8. Electron collecting element according to claim 1, further comprising

a layer element (24);

wherein the layer element (24) is arranged between the surface element and the heat conducting element (26); and

wherein the layer element (24) comprises a material out of the group consisting of rhenium (Re), niobium (Nb) and tantalum carbide (TaC), titanium carbide (TiC), hafnium carbide (HfC), titanium nitride (TiN), titanium carbonitride (TiCN), molybdenum carbide (MoC) and a multilayer arrangement further comprising renium (Re).

9. Electron collecting element according to claim 1, wherein the layer element (24) is adapted as a heat distributing element (24).

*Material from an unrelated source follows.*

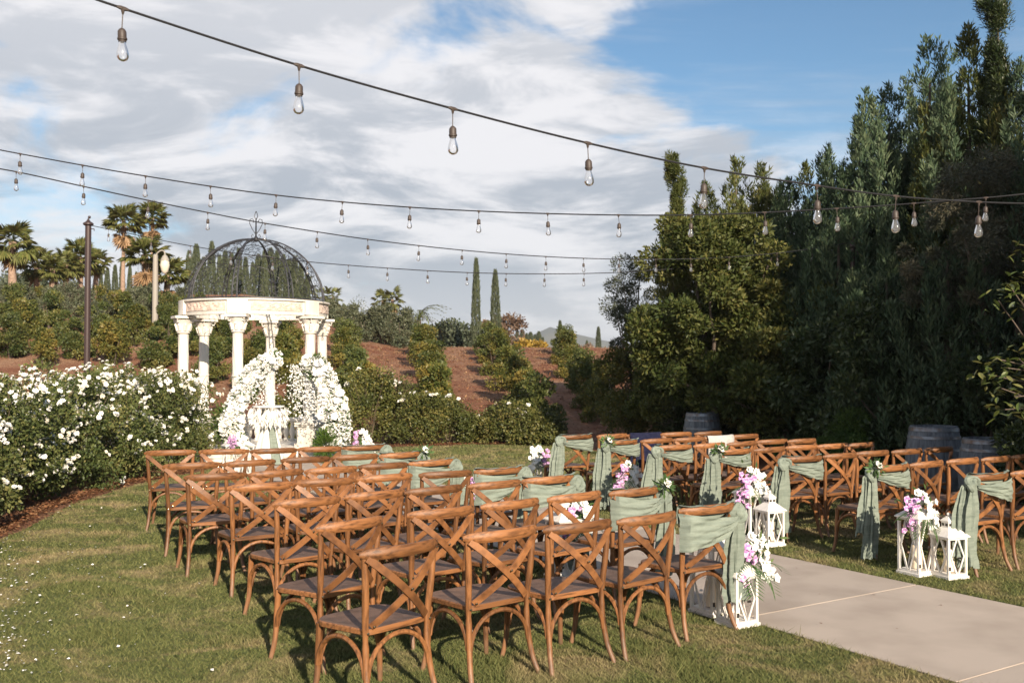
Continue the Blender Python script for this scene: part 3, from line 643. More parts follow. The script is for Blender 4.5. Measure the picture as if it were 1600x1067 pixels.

10. X-ray generating device (4), comprising

an electron emitting element; and

an electron collecting element (28) according to claim 1;

wherein the electron emitting element and the electron collecting element (28) are operatively coupled for generating X-radiation (14).

11. X-ray generating device according to claim 10, wherein the electron collecting element (28) is adapted as a distributed X-ray source (16).

12. X-ray generating device according to claim 10, wherein the electron collecting element (28) is adapted as a stationary electron collecting element (28).

13. X-ray system (2), comprising

an X-ray generating (4) device according to claim 10; and

an X-ray detector (6);

wherein an object (8) is arrangeable between the X-ray generating device (4) and the X-ray detector (6); and

wherein the X-ray generating device (4) and the X-ray detector (6) are operatively coupled such that an X-ray image of the object (8) is obtainable.

14. X-ray system according to claim 13, wherein the X-ray system (2) is adapted as a stationary, non-rotating and/or non-fully-rotating X-ray system (2).

15. Use of an electron collecting element (28) according to claim 1 in one of an X-ray generating device (4), an X-ray system (2) and a CT system.